Every day I am pretty sure I do at least one thing wrong. Most days I do more. I used to think I was alone, until I talked to other parents who were honest. Here is a place for more parents to feel less alone, and more "good enough".

Thursday 23 July 2015

"I don't want to live like I don't care....."

I most likely need to update my blog. I don't feel like I identify with the background anymore and I probably need to have a good look through the lists etc. Ah well, another thing for the to-do list.

So here I am, another year, another life phase about to commence. I seem to have this happen quite frequently ;)

I have decided to finally step up and attempt to be and do the role that I think I am supposed to be doing. The role that all my mistakes and life experiences have been for, the reason that actually they were not all 'screw-ups', they were put there on purpose so that I would BE fit for purpose.

Right now, I could go and get a full-time job in child-care, on a decent enough wage, put the children with a childminder, and between us we could have enough money to most likely buy a car and go on a decent holiday once a year. I'm not sure that would make us all happy though. Not because of the working or the childcare, at some point that is going to happen and I don't have a problem with it if it's for the right reasons. However, I wouldn't be in the right place, at the right time, doing the right thing. A parent unhappy with their role, is not the way to make a household happy, even if it means they have more money available.

I just played a song, and it made me cry. I don't even remember listening to it before but it was on my YouTube history so I must have done. I think, what has held me back for so long, is a fear of failure. I am, didn't you know, a bit of a perfectionist and a worrier. What, you didn't realise?? Sorry about that ;) I have a tendency to over-analyse what I am actually good at, what I am actually supposed to be doing, and all that jazz. I also know, as do we all, that it's a lot easier to say, "Well I did well at school and my teachers wanted me to go on to further study and so I know I can do it if I wanted to, it's not aptitude that's holding me back, it's a life choice and just the way things have gone here"..........................than it is to say, "Maybe I have used the fact that my life had a diversion as an excuse to not try and achieve the things I should, because I am scared that I will fail and then I can't say that I could have done it if I had had the chance".

I have the chance now. I have the chance to study, to learn so much more and then use that knowledge to make a difference. It may sound rather corny and rubbish, but I completely totally just love solving puzzles and situations and helping people. I love when people come and talk to me and I can help them figure out a way through the maze.

There are so many people stuck in the maze. I sometimes am stuck in the maze. Currently, my house is the maze. It is an absolute tip and at my Nana's funeral yesterday we were remembering how hard she worked and how she kept her house immaculate despite having 7 people living in a 2 bed-roomed house and no washing machine. So for the next two days, you will find me having a cleaning frenzy. Except for the fact that I am sat here writing this and listening to music instead of starting the cleaning. But after that. And tonight you will find me watching The Help (which I have just discovered is on Netflix) and eating the chocolate and wine that my lovely children and parents at my last job gifted to me. Feel free to come around if you live local. You can marvel at my half-tidy house.
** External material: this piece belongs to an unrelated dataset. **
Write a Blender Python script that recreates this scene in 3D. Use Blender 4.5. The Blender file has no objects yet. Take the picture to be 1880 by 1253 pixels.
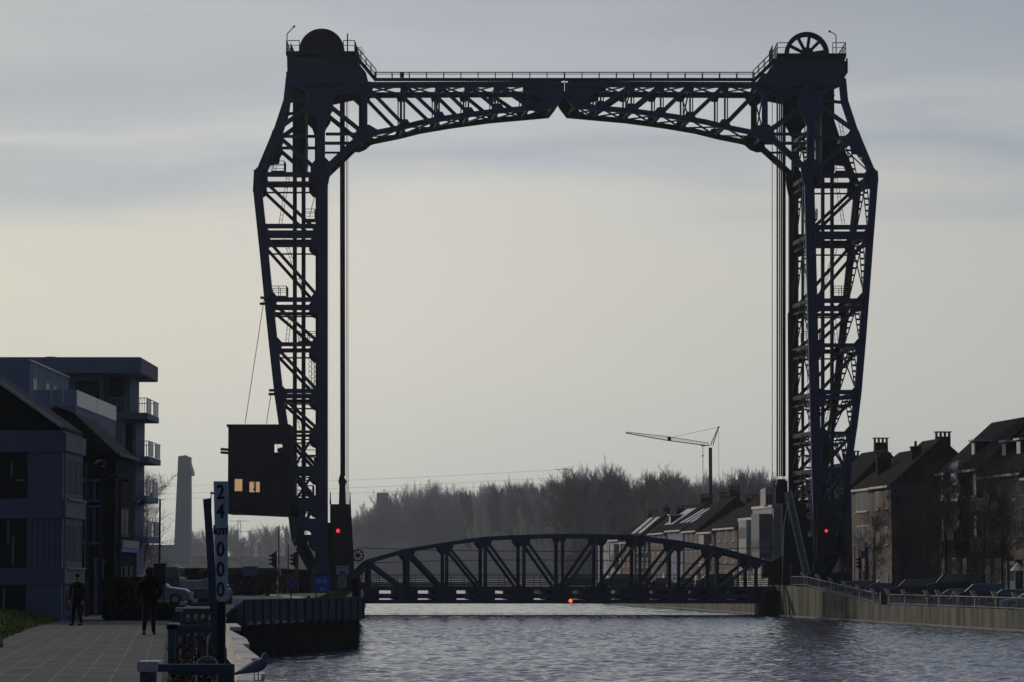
import bpy, bmesh, math, random
from mathutils import Vector, Matrix
random.seed(7)
C = bpy.context.scene.collection
S = bpy.context.scene
# ------------------------------------------------------------------ camera
F = 5700.0                                   # focal length in photo pixels
CAMZ = 4.0
TH = math.atan((1055 - 626.5) / F)
cd = bpy.data.cameras.new('camera'); cam = bpy.data.objects.new('camera', cd); C.objects.link(cam)
cd.sensor_width = 36; cd.lens = F / 1880 * 36; cd.clip_start = 1; cd.clip_end = 30000
cam.location = (0, 0, CAMZ); cam.rotation_euler = (math.pi / 2 + TH, 0, 0)
S.camera = cam
def P(px, py, Y):                            # photo pixel -> point at distance Y
    u = (px - 940) / F; v = (626.5 - py) / F
    dy = math.cos(TH) - v * math.sin(TH); dz = math.sin(TH) + v * math.cos(TH)
    t = Y / dy
    return Vector((u * t, Y, CAMZ + dz * t))
def srgb(r, g, b):
    f = lambda c: (c / 255 / 12.92) if c / 255 <= 0.04045 else ((c / 255 + 0.055) / 1.055) ** 2.4
    return (f(r), f(g), f(b), 1)
# ------------------------------------------------------------------ sky and sun
SUN_AZ = math.radians(58); SUN_EL = math.radians(24)      # to the left of the view direction
w = bpy.data.worlds.new('World'); S.world = w; w.use_nodes = True
nt = w.node_tree; nt.nodes.clear()
def N(t, **k):
    n = nt.nodes.new(t)
    for a, b in k.items(): setattr(n, a, b)
    return n
def lk(a, b): nt.links.new(a, b)
def math_n(op, a, b=None, clamp=False):
    n = N('ShaderNodeMath', operation=op, use_clamp=clamp)
    for i, v in enumerate((a, b)):
        if v is None: continue
        if isinstance(v, (int, float)): n.inputs[i].default_value = v
        else: lk(v, n.inputs[i])
    return n.outputs[0]
tc = N('ShaderNodeTexCoord'); sp = N('ShaderNodeSeparateXYZ'); lk(tc.outputs['Generated'], sp.inputs[0])
sx, sy, sz = sp.outputs
mp = N('ShaderNodeMapping'); lk(tc.outputs['Generated'], mp.inputs[0]); mp.inputs['Scale'].default_value = (5.5, 1.5, 34)
mp.inputs['Rotation'].default_value = (0, math.radians(2.5), 0)
n1 = N('ShaderNodeTexNoise'); n1.inputs['Scale'].default_value = 1.0; n1.inputs['Detail'].default_value = 5; n1.inputs['Roughness'].default_value = .5
lk(mp.outputs[0], n1.inputs['Vector'])
mp2 = N('ShaderNodeMapping'); lk(tc.outputs['Generated'], mp2.inputs[0]); mp2.inputs['Scale'].default_value = (3, 1, 11); mp2.inputs['Location'].default_value = (2.2, 0, .4)
n2 = N('ShaderNodeTexNoise'); n2.inputs['Scale'].default_value = 1.0; n2.inputs['Detail'].default_value = 2
lk(mp2.outputs[0], n2.inputs['Vector'])
wob = math_n('MULTIPLY', math_n('SUBTRACT', n2.outputs[0], .5), .10)
streak = math_n('MULTIPLY', math_n('SUBTRACT', n1.outputs[0], .5), .10)
# streaks fade in towards the upper sky
upf = math_n('MULTIPLY', math_n('SUBTRACT', sz, .05), 9.0, True)
el = math_n('ADD', math_n('ADD', sz, wob), math_n('MULTIPLY', streak, upf))
rp = N('ShaderNodeValToRGB'); lk(math_n('DIVIDE', el, .5), rp.inputs[0])
stops = [(0.0, (205, 206, 200)), (.045, (211, 210, 202)), (.085, (217, 213, 204)), (.112, (214, 211, 204)), (.126, (196, 198, 200)), (.136, (184, 188, 195)), (.149, (200, 202, 202)),
         (.160, (187, 190, 196)), (.19, (175, 178, 187)), (.30, (166, 174, 193)), (.5, (162, 174, 200))]
cr = rp.color_ramp
while len(cr.elements) < len(stops): cr.elements.new(.5)
for e, (p, c) in zip(cr.elements, stops): e.position = p / .5; e.color = srgb(*c)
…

Life is busy, it's full, it's always always crazy. Who wants to be on their deathbed wishing that they had done more, that they had actually stepped up and done what they were supposed to do? I keep looking at the toddler group bumph that I need to organise and set-up for September, the training for my volunteer position that I need to start sorting out, and the start date for my OU degree course, and thinking am I just crazy?? I have 3 children?? I'm nearly 33 years old.

That is the point. I am ONLY 32 years old. My Nana was over 50 years older than me when she passed away. Do I want to spend that time coasting? I don't think so. There is absolutely no point at all in having the experiences that I have had, for nothing. It is time to put them to use, to stand up and be counted. And I'm sorry if you are not religious and therefore find this song 'uncomfortable' to listen to. If I'm completely honest, sometimes I find it hard, I still need to allow myself to open up, I'm not really as open a book as I make out on here. For example, yesterday, there were only a few seconds that I let the tears come, and that isn't because I didn't love my Nana, it's just that I don't let people see my emotions when they are real, only when I am crying over stupid stuff like a cat stuck up a tree in Fireman Sam. (Yes, I really do that). So if you feel that way, then just listen to it anyway. It's a good song, and it spoke to me today when I just randomly picked it from an old history list. So it must have been there for a reason.